Journalist Bob Woodward Helps Boost Crowd At AGM

Noted journalist Bob Woodward, whose work in uncovering the Watergate scandal was the subject of the movie "All the President's Men," offered his insights to credit unions prior to CUNA's GAC.

Woodward, who spoke for 15 minutes before taking questions for another 15 minutes, may well have been the reason CUNA got such a large turnout for its Annual General Meeting, which is typically held in conjunction with Future Forum and which is also not typically well attended. The veteran journalist spoke at the conclusion of the AGM.

During his remarks Woodward talked of how he has met with every president since President Nixon and with each he has tried to capture their "defining character." It is how people perceive that character, Woodwood remarked, that defines how they respond to the war in Iraq.

"That decision by President Bush, if you travel abroad, is what really defines who America is, and in a more significant way it defines who we are to ourselves," said Woodward, who nearly two years ago released the book "Plan of Attack," which chronicled in detail what led up to the decision to declare war.

"It's a book that looks both ways," said Woodward. "People can look at (the book) and see a very determined and focused President Bush, and they can look at it and see a process that has many, many flaws in it. When it came out it was immediately recommended by the Bush campaign and the Kerry campaign. And I thought that establishes the neutral reporting position I was trying to get to."

In working on the book, Woodward said he essentially reduced the decision points and the turning points into a 21-page memo. He sent a copy of it to President Bush, and was surprised to find the president had read it when current Secretary of State Condelezza Rice responded, saying the president would meet with Woodward. That led to three and a half hours of interviews over two days that Woodward said The Washington Post's researchers believe is the longest interview any sitting president has ever given on a single subject. During those interviews, Woodward said he directed 500 questions at the President, who responded with short answers.

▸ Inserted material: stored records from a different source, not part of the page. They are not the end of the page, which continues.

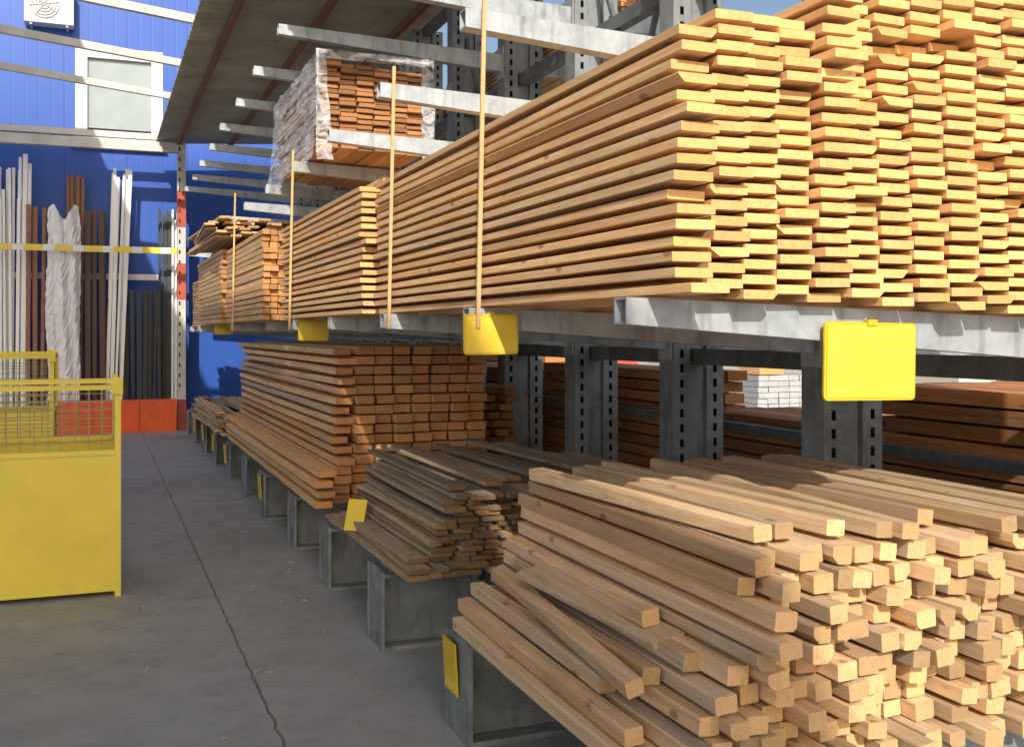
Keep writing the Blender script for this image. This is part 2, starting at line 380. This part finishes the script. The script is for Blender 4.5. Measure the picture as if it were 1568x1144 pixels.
sheet(mb,lambda u,v:(1.43+u*.8,7.2+v*2.0,3.56+rn(.012)),10,20)
sheet(mb,lambda u,v:(1.41+u*.09*(1.3-v*.6)+rn(.006),7.19+rn(.012),2.80+v*.76),3,12)
sheet(mb,lambda u,v:(2.17+u*.09+rn(.006),7.19+rn(.012),2.84+v*.72),3,12)
sheet(mb,lambda u,v:(1.42+u*.8,7.19+rn(.008),3.50+v*.06),12,2)
mb.build('stretch_film',[FILM],wb,True)
for (y,x) in ((3.86,1.392),(5.18,1.385),(7.84,1.335),(10.46,1.23)):
    mb=MB(); mb.hexa([(x-.008,y-.006,1.62),(x+.008,y-.006,1.62),(x+.008,y+.006,1.62),(x-.008,y+.006,1.62),(x+.02,y-.006,2.96),(x+.036,y-.006,2.96),(x+.036,y+.006,2.96),(x+.02,y+.006,2.96)])
    mb.build('wooden_lath',[W_timber])
# ---------------------------------------------------------------- signs
def sign(x0,x1,y,z0,z1,tilt=0):
    mb=MB(); bd=.008; W=x1-x0;H=z1-z0; r=.014
    pts=[]
    for (cx,cz,a0) in ((W-r,r,-90),(W-r,H-r,0),(r,H-r,90),(r,r,180)):
        for k in range(4): a=math.radians(a0+k*30); pts.append((cx+r*math.cos(a),cz+r*math.sin(a)))
    def tr(px,py,pz):
        px-=W/2; c,s=math.cos(tilt),math.sin(tilt)
        return (x0+W/2+px*c-(pz-H)*s, y+py, z1+px*s+(pz-H)*c)
    n=len(mb.v); L=len(pts)
    for yy in (-.004,.004): mb.v+=[tr(a,yy,c) for a,c in pts]
    mb.f.append(tuple(range(n,n+L))); mb.m.append(1); mb.f.append(tuple(range(n+2*L-1,n+L-1,-1))); mb.m.append(1)
    for k in range(L): mb.f.append((n+k,n+(k+1)%L,n+L+(k+1)%L,n+L+k)); mb.m.append(1)
    nu=8
    base=len(mb.v)
    for i in range(nu+1):
        for j in range(nu+1):
            u=i/nu;v=j/nu; bu=.004*math.sin(math.pi*u)*math.sin(math.pi*v)
            mb.v.append(tr(bd+(W-2*bd)*u,-.0065-bu,bd+(H-2*bd)*v))
    for i in range(nu):
        for j in range(nu):
            a=base+i*(nu+1)+j; mb.f.append((a,a+nu+1,a+nu+2,a+1)); mb.m.append(0)
    mb.box(x0+W*.45,x0+W*.55,y-.012,y+.012,z1-.01,z1+.008,1)
    return mb.build('price_sign',[YEL,YEL2])
sign(2.02,2.365,2.555,1.395,1.632,-.015)
sign(1.335,1.565,3.872,1.515,1.675,.01)
sign(1.40,1.63,7.83,1.54,1.69,-.02)
sign(1.33,1.56,13.1,1.58,1.74)
for i,y in enumerate(GY):
    if i not in (1,5,7,8,9,10): continue
    mb=MB(); x=1.325; z0=.16; a=-.04 if i%2 else .03
    mb.hexa([(x,y-.02,z0),(x+.008,y-.02,z0),(x+.008,y+.13,z0),(x,y+.13,z0),(x+a*.3,y-.02,z0+.21),(x+a*.3+.008,y-.02,z0+.21),(x+a*.3+.008,y+.13,z0+.21),(x+a*.3,y+.13,z0+.21)],1)
    mb.box(x-.003,x-.0005,y-.008,y+.118,z0+.012,z0+.19,0)
    mb.build('price_sign',[YEL,YEL2])
mb=MB(); mb.hexa([(1.33,5.98,.46),(1.42,5.90,.46),(1.425,5.905,.46),(1.335,5.985,.46),(1.39,6.1,.62),(1.48,6.02,.62),(1.485,6.025,.62),(1.395,6.105,.62)],0); mb.build('price_sign',[YEL])
# ---------------------------------------------------------------- canopy
can=empty('corrugated_canopy')
mb=MB(); ny=int((18.6-5.2)/.0225); nx=6; n=0
for i in range(ny+1):
    y=5.2+i*.0225
    for j in range(nx+1):
        x=.93+j*(3.5-.93)/nx
        mb.v.append((x,y,4.80+(x-.93)*.06+.026*math.sin(y*2*math.pi/.18)))
for i in range(ny):
    for j in range(nx):
        a=i*(nx+1)+j; mb.f.append((a,a+1,a+nx+2,a+nx+1)); mb.m.append(0)
mb.build('sheet',[RUST],can,True)
mb=MB()
for x in (1.25,2.1,3.0): mb.box(x,x+.05,5.3,18.5,4.69+(x-.93)*.06,4.765+(x-.93)*.06)
mb.build('purlins',[RUSTP],can)
mb=MB()
for y in (12,14,16):
    mb.hexa([(-5,y-.04,5.62),(1.05,y-.04,5.0),(1.05,y+.04,5.0),(-5,y+.04,5.62),(-5,y-.04,5.73),(1.05,y-.04,5.09),(1.05,y+.04,5.09),(-5,y+.04,5.73)])
    mb.box(-5.14,-5,y-.07,y+.07,0,7.2)
    mb.bar((-5,y,4.6),(-4.1,y,5.55),.05,.05)
mb.build('overhead_beam_frame',[BEAMW])
# unseen roof added to keep sun off the aisle floor and lower wall
lr=empty('shade_roof')
mb=MB()
mb.box(-5.6,-1.12,-14,15.6,7.30,7.36)
mb.build('shade_deck',[CREAM],lr)
mb=MB()
for y in (-13,-7,-1,5,11): 
    mb.box(-5.4,-1.2,y,y+.1,7.1,7.298); mb.box(-5.3,-5.15,y,y+.15,0,7.098)
    mb.bar((-5.2,y+.05,5.6),(-3.6,y+.05,7.1),.06,.06)
mb.build('shade_roof_frame',[GALVD],lr)
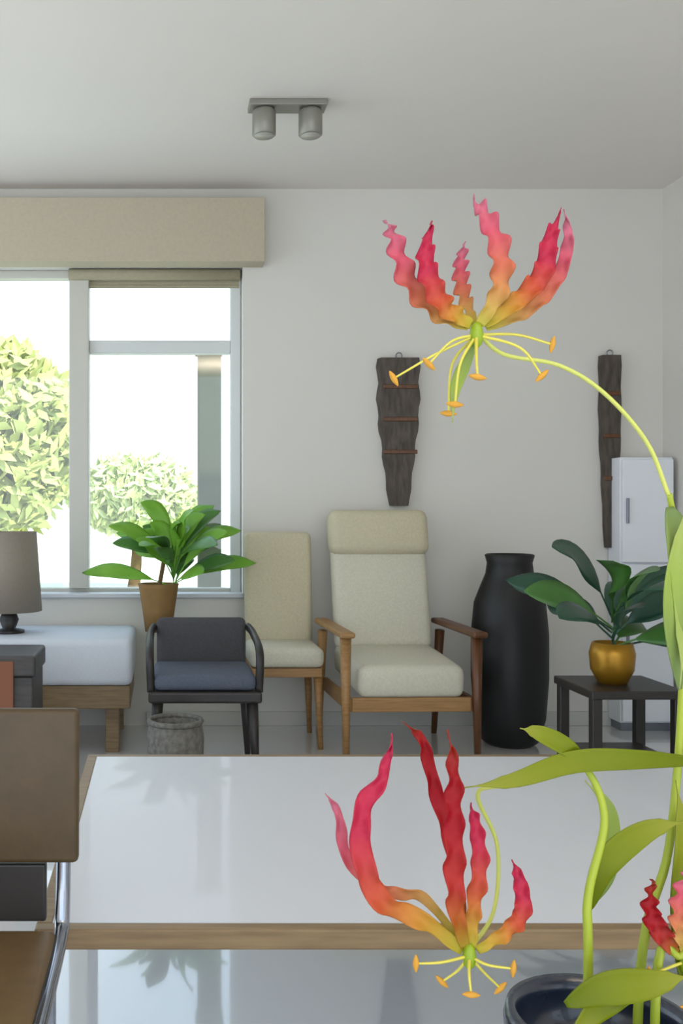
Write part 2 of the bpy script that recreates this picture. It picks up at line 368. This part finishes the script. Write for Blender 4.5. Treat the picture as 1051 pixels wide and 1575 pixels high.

"He's a very direct man," said Woodward. "I was trying to push into the larger, more interesting and somewhat unanswered question of who is George W. Bush. I asked 'what is your father's recommendation on the war,' and he said 'I can't recall.' I pushed at it from several angles, and he responded with an answer that has been quoted in many places, 'In terms of strength I appeal to a higher father.' And I never got the answer to what the lower father's recommendation was. I never got an answer to the why."

Woodward suggested that one theory for the war in Iraq is that you "reach a point where you plan so much you end up doing what you planned."

"At one point he said, 'I believe we have a duty to free people, to liberate people.' Duty is the biggest word in the English language for a President of the United States. It's not in the Constitution. Whether you agree or disagree with it, that's something that's at the spine of who he is."

Woodward noted that six months prior to the invasion of Iraq, then Secretary of State Colin Powell, who had been reading many of the same memos and attending many of the same meetings "realized there was a momentum here and felt that the consequences of invading Iraq had not been sufficiently investigated. And he asked for a private meeting with the president, and it was a dinner, and he had written out pages of notes. What he was saying was 'Consider the consequences.' In August of 2002 he was saying if you invade 'You will suck all the oxygen out of everything else.' Powell had a way of summarizing and synthesizing this notion of consequence. He would say, 'It's like the Pottery Barn rule: if you break it, you own it.' That captures exactly what happened. We broke it, we own it. Many in the foreign policy priesthood say that's when Colin Powell was really issuing a warning; let's stop the music and reexamine this."

Woodward shared that at the end of his long interview, the president was standing there with his hands in his pockets and Woodward asked a final question, "How do you think history will view this decision?" Woodward said the president pulled his hands out of his pockets, shrugged, and responded, "History? We won't know. We'll all be dead." "On one level, supremely, he's ducking the question," said Woodward. "On another level, he's right."